Couples seeking a quiet, design-forward retreat within easy reach of Dubai; families with young children who will thrive in the shallow pool and well-run kids' club; travelers drawn to the Maldives aesthetic but unwilling to commit to the flight; and returning Anantara loyalists who already know and appreciate the brand's service signature. The villa product, in particular, rewards those willing to spend up — the overwater and peninsula categories deliver a genuinely distinctive experience. Food-motivated travelers will find Mekong alone worth the journey.
You want a lap pool, a lively evening scene, or the grand-hotel formality of a Ritz-Carlton or Waldorf Astoria — the Ritz-Carlton Al Wadi (for desert drama) or Waldorf Astoria Ras Al Khaimah (for traditional luxury) are better fits. Teenage-focused families will find the kids' club and activity programming underwhelming compared with the larger Dubai resorts. Travelers who want to combine resort relaxation with walkable dining, shopping, or nightlife should base themselves on the Palm or in DIFC and visit RAK on a shorter excursion. And anyone for whom a compromised swimming pool is a dealbreaker should wait until the property completes a proper refurbishment rather than spot repairs.

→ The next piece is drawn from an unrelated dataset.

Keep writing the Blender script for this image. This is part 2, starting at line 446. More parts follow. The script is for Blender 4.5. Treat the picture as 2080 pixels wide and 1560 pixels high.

Pricing sits at the top end of the RAK market, and the math works when the service, villa product, and Mekong dinners are front of mind. It works less well when guests encounter the persistent pool tile issue (see weaknesses below), the aggressive pricing of motorized watersports and spa treatments, the €10 cappuccinos, or the limitations of the half-board set menu. For couples booking villas and treating the stay as a pure retreat, value is defensible. For larger families doing longer half-board stays, the incremental costs accumulate.